The trade space and implications1

The path to achieve net-zero is fraught with uncertainty with several unknowns involving technology, regulatory, government policies, and geopolitics. While no one has a crystal ball on the path and timeline to achieve net-zero, the pathways create a trade space involving at least five elements.  Each of these have implications – good, bad, or otherwise, for the stakeholders involved.

Availability of SAF:

The supply of SAF grows exponentially to meet the demand for being used as drop-in fuel at 50% blend or even 100%. Of course, this would require a combination of government incentives, fiscal policies, and regulation. Incentives and subsidies to incentivize SAF production, taxes to increase the price of fossil fuel, and regulations to drive adoption. The aircraft fuel value chain and market could be disrupted, enabling opportunities for new players and challenges for incumbents, radical changes to airport operations, and possibly higher cost for airlines reducing their profitability.

Traffic demand:

Historically, market drivers and competition have enabled the flying public to benefit from declining air fares over time. Industry narrative can shift to include the individual – the flying public – to take responsibility for achieving net-zero. In which case, policies and mandates can enable, or even require, airlines to pass the cost of expensive jet fuel (due to government policies and taxes) to consumers. This could dampen air traffic growth lowering airline profitability, payload efficiency and aircraft technical efficiency.

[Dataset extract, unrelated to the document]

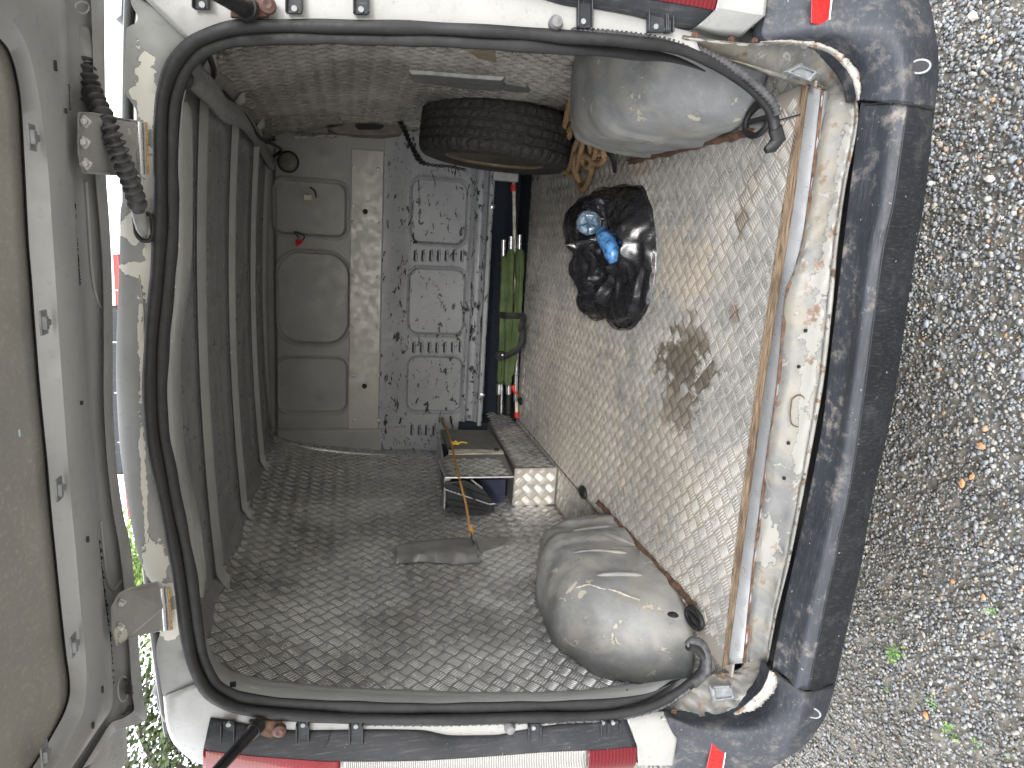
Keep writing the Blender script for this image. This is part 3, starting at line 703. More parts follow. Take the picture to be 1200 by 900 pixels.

Accelerated development of transition technologies:

Industry and air traffic stakeholders take on the net-zero 2050 challenge to accelerate development of new design, materials, manufacturing and production system through a combination of conventional and new architecture aircraft. This would require industry and government to considerably increase R&D investment, establishment of more technology and infrastructure partnerships, and different type of talent and employee value proposition. Air traffic organizations will require considerable investment to digitize their capabilities to enable the incremental operational improvements from both conventional and newer architecture aircraft.

Business model changes:

Providers of propulsion and aircraft systems seek alternate business models to make the economics viable to support new clean sheet platforms that may have to be retired sooner to be replaced by alternate transition technologies. Manufacturers could be compensated with a large portion of the lifecycle revenue upfront in addition to designing the system for shorter lifecycle and economic life. This will have major implications to airlines’ economics, cash flow, cost structure, and risk profile impacting fares.

Inaction:

Lack of action on the above becomes a decision. In 2050, civil aviation CO2 emissions are approximately two billion tons. A US$200 per ton carbon price (in real dollars) weighs on the industry in the form of US$400 billion annually.

The above highlights some extremes for a few elements in the trade space. In reality, changes to each element have implications and impacts on numerous other creating a complex challenge. This is an inflection point for the aviation industry. The market will clear as it always has. Winners and losers will be decided based on their ability to place informed bets, investments, and creating the right optionality to exercise and adapt as the ecosystem evolves. In the past, the failure to produce a substantially more fuel-efficient aircraft is net negative, but not insurmountable; however, failing to produce a 2050 technology that narrows the gap to net-zero is going to pose an existential threat to the industry.

Summary

Achieving the goal of net-zero emissions by 2050 requires significant investment, scaling up SAF production, and advancing aircraft technologies. Current technologies like hydrogen and electric propulsion are in early development stages. The industry faces uncertainties, including technology readiness, regulatory changes, and geopolitics. The path to net-zero involves trade-offs affecting SAF availability, air traffic demand, technology development, business models, and the risk of inaction, with substantial economic implications for stakeholders.